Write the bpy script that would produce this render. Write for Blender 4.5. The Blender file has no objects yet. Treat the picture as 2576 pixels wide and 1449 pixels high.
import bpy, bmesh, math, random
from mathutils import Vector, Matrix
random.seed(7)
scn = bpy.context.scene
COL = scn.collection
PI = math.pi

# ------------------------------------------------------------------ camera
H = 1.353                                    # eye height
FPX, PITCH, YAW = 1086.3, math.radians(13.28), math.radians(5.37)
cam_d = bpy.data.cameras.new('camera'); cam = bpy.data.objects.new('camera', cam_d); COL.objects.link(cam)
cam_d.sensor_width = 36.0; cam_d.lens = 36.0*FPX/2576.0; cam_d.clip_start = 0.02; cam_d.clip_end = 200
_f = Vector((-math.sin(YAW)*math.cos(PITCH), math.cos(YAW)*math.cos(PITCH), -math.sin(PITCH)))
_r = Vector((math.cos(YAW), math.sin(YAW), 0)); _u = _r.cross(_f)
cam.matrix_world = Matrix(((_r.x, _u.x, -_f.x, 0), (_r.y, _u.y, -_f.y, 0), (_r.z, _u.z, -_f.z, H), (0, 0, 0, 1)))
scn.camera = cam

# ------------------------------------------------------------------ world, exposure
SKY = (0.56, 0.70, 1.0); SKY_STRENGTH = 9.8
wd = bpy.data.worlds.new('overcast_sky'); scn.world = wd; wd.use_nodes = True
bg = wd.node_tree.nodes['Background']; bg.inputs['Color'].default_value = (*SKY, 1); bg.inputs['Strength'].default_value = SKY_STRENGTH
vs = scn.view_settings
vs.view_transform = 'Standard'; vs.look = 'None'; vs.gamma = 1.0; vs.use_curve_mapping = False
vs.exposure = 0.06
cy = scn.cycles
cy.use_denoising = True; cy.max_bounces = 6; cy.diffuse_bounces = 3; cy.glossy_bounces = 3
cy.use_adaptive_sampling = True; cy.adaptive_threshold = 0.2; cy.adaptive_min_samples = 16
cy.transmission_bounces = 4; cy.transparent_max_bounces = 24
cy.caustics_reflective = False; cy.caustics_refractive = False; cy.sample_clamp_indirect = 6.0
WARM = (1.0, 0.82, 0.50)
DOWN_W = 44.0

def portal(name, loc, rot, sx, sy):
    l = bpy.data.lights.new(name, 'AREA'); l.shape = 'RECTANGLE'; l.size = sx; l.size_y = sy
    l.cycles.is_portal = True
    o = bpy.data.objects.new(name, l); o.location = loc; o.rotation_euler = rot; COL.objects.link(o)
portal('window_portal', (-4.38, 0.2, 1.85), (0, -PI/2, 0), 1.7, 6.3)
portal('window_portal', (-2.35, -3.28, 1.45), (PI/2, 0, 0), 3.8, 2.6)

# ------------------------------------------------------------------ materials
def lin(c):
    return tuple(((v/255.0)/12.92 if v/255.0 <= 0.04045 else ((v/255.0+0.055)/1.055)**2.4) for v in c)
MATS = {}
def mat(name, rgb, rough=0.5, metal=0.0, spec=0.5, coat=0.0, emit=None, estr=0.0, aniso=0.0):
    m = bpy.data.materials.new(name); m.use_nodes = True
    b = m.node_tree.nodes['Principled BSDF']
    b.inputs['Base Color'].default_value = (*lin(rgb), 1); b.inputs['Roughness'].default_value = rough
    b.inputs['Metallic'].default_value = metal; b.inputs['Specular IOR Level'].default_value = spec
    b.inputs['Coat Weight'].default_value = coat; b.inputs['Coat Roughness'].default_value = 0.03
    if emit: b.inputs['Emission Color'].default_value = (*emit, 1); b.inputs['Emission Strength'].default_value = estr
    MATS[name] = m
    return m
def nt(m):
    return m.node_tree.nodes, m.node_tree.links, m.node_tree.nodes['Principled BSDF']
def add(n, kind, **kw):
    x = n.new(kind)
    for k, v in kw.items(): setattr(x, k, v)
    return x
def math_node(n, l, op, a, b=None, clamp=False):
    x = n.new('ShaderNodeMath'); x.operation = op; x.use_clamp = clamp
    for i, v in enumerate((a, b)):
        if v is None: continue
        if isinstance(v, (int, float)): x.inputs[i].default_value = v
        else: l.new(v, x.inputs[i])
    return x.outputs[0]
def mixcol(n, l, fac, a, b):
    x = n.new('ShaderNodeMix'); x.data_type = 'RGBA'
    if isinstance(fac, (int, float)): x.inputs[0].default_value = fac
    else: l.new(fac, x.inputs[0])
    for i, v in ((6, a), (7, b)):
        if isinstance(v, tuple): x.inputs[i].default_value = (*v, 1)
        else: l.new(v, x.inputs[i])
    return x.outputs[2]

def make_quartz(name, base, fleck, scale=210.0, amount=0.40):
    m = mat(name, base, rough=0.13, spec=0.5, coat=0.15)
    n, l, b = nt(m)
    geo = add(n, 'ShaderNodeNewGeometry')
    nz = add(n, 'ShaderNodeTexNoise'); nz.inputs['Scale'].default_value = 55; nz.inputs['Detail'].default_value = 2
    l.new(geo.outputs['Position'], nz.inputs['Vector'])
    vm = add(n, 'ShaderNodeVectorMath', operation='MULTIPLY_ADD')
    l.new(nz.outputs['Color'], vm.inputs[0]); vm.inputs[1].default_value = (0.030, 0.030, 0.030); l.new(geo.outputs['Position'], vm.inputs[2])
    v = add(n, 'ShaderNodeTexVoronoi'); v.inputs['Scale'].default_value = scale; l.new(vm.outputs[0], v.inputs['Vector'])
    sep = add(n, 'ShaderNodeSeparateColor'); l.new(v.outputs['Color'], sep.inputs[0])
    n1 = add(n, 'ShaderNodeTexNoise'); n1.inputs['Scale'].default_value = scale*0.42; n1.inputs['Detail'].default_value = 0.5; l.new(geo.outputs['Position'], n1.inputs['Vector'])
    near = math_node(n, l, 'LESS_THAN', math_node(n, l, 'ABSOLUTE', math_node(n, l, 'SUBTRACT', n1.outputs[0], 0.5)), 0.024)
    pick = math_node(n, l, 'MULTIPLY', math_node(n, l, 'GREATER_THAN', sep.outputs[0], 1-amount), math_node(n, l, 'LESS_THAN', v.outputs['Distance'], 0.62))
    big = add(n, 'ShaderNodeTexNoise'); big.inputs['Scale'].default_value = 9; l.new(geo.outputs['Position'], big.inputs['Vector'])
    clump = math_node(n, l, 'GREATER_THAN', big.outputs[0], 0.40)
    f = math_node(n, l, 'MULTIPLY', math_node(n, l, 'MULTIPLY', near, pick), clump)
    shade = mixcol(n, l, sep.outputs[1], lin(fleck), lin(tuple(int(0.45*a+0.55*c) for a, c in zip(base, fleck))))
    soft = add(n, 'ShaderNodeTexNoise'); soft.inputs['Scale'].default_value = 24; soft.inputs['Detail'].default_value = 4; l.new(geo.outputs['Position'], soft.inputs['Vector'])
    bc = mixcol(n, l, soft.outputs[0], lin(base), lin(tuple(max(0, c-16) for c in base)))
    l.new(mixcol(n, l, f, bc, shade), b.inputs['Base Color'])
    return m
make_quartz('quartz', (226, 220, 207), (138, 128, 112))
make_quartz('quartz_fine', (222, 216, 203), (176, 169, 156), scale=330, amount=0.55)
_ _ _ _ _
#### [WHAT IS NEEDED]
Quote exactly the opening line of the material above and every line after it, up to and including the line that contains "DOWN_W = 44.0".

#### [ANSWER TO THIS TASK]
Write the bpy script that would produce this render. Write for Blender 4.5. The Blender file has no objects yet. Treat the picture as 2576 pixels wide and 1449 pixels high.
import bpy, bmesh, math, random
from mathutils import Vector, Matrix
random.seed(7)
scn = bpy.context.scene
COL = scn.collection
PI = math.pi

# ------------------------------------------------------------------ camera
H = 1.353                                    # eye height
FPX, PITCH, YAW = 1086.3, math.radians(13.28), math.radians(5.37)
cam_d = bpy.data.cameras.new('camera'); cam = bpy.data.objects.new('camera', cam_d); COL.objects.link(cam)
cam_d.sensor_width = 36.0; cam_d.lens = 36.0*FPX/2576.0; cam_d.clip_start = 0.02; cam_d.clip_end = 200
_f = Vector((-math.sin(YAW)*math.cos(PITCH), math.cos(YAW)*math.cos(PITCH), -math.sin(PITCH)))
_r = Vector((math.cos(YAW), math.sin(YAW), 0)); _u = _r.cross(_f)
cam.matrix_world = Matrix(((_r.x, _u.x, -_f.x, 0), (_r.y, _u.y, -_f.y, 0), (_r.z, _u.z, -_f.z, H), (0, 0, 0, 1)))
scn.camera = cam

# ------------------------------------------------------------------ world, exposure
SKY = (0.56, 0.70, 1.0); SKY_STRENGTH = 9.8
wd = bpy.data.worlds.new('overcast_sky'); scn.world = wd; wd.use_nodes = True
bg = wd.node_tree.nodes['Background']; bg.inputs['Color'].default_value = (*SKY, 1); bg.inputs['Strength'].default_value = SKY_STRENGTH
vs = scn.view_settings
vs.view_transform = 'Standard'; vs.look = 'None'; vs.gamma = 1.0; vs.use_curve_mapping = False
vs.exposure = 0.06
cy = scn.cycles
cy.use_denoising = True; cy.max_bounces = 6; cy.diffuse_bounces = 3; cy.glossy_bounces = 3
cy.use_adaptive_sampling = True; cy.adaptive_threshold = 0.2; cy.adaptive_min_samples = 16
cy.transmission_bounces = 4; cy.transparent_max_bounces = 24
cy.caustics_reflective = False; cy.caustics_refractive = False; cy.sample_clamp_indirect = 6.0
WARM = (1.0, 0.82, 0.50)
DOWN_W = 44.0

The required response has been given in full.